* Start Recorded information *

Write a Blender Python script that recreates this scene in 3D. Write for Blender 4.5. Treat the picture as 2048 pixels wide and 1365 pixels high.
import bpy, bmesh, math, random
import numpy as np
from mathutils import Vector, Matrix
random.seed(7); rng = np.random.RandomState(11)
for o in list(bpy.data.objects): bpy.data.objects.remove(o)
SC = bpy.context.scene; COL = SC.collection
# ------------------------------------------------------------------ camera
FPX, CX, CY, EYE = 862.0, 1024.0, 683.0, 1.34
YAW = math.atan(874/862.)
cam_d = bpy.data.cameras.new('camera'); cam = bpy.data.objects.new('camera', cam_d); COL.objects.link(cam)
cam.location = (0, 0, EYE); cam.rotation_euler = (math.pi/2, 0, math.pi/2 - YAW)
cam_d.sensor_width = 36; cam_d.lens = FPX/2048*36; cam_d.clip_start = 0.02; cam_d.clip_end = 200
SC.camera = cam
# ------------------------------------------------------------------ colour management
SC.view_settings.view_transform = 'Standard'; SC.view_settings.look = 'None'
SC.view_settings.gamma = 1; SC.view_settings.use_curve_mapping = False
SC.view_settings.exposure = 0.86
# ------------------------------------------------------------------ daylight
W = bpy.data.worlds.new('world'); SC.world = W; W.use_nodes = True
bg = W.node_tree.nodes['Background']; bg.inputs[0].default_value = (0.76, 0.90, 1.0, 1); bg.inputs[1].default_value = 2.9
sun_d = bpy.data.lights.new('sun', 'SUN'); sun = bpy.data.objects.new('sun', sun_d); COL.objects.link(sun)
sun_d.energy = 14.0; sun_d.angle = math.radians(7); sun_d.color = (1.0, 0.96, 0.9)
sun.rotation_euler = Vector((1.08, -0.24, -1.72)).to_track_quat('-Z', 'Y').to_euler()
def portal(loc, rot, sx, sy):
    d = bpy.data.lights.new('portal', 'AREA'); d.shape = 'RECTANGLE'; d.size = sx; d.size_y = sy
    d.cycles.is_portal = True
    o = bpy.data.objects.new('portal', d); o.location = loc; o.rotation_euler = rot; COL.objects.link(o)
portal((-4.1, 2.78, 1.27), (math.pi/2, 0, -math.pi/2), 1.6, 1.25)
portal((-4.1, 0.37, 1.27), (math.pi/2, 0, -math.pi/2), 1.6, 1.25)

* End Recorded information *

What needs to be done. Your task is to quote all of the data word for word.

Complete output.
Write a Blender Python script that recreates this scene in 3D. Write for Blender 4.5. Treat the picture as 2048 pixels wide and 1365 pixels high.
import bpy, bmesh, math, random
import numpy as np
from mathutils import Vector, Matrix
random.seed(7); rng = np.random.RandomState(11)
for o in list(bpy.data.objects): bpy.data.objects.remove(o)
SC = bpy.context.scene; COL = SC.collection
# ------------------------------------------------------------------ camera
FPX, CX, CY, EYE = 862.0, 1024.0, 683.0, 1.34
YAW = math.atan(874/862.)
cam_d = bpy.data.cameras.new('camera'); cam = bpy.data.objects.new('camera', cam_d); COL.objects.link(cam)
cam.location = (0, 0, EYE); cam.rotation_euler = (math.pi/2, 0, math.pi/2 - YAW)
cam_d.sensor_width = 36; cam_d.lens = FPX/2048*36; cam_d.clip_start = 0.02; cam_d.clip_end = 200
SC.camera = cam
# ------------------------------------------------------------------ colour management
SC.view_settings.view_transform = 'Standard'; SC.view_settings.look = 'None'
SC.view_settings.gamma = 1; SC.view_settings.use_curve_mapping = False
SC.view_settings.exposure = 0.86
# ------------------------------------------------------------------ daylight
W = bpy.data.worlds.new('world'); SC.world = W; W.use_nodes = True
bg = W.node_tree.nodes['Background']; bg.inputs[0].default_value = (0.76, 0.90, 1.0, 1); bg.inputs[1].default_value = 2.9
sun_d = bpy.data.lights.new('sun', 'SUN'); sun = bpy.data.objects.new('sun', sun_d); COL.objects.link(sun)
sun_d.energy = 14.0; sun_d.angle = math.radians(7); sun_d.color = (1.0, 0.96, 0.9)
sun.rotation_euler = Vector((1.08, -0.24, -1.72)).to_track_quat('-Z', 'Y').to_euler()
def portal(loc, rot, sx, sy):
    d = bpy.data.lights.new('portal', 'AREA'); d.shape = 'RECTANGLE'; d.size = sx; d.size_y = sy
    d.cycles.is_portal = True
    o = bpy.data.objects.new('portal', d); o.location = loc; o.rotation_euler = rot; COL.objects.link(o)
portal((-4.1, 2.78, 1.27), (math.pi/2, 0, -math.pi/2), 1.6, 1.25)
portal((-4.1, 0.37, 1.27), (math.pi/2, 0, -math.pi/2), 1.6, 1.25)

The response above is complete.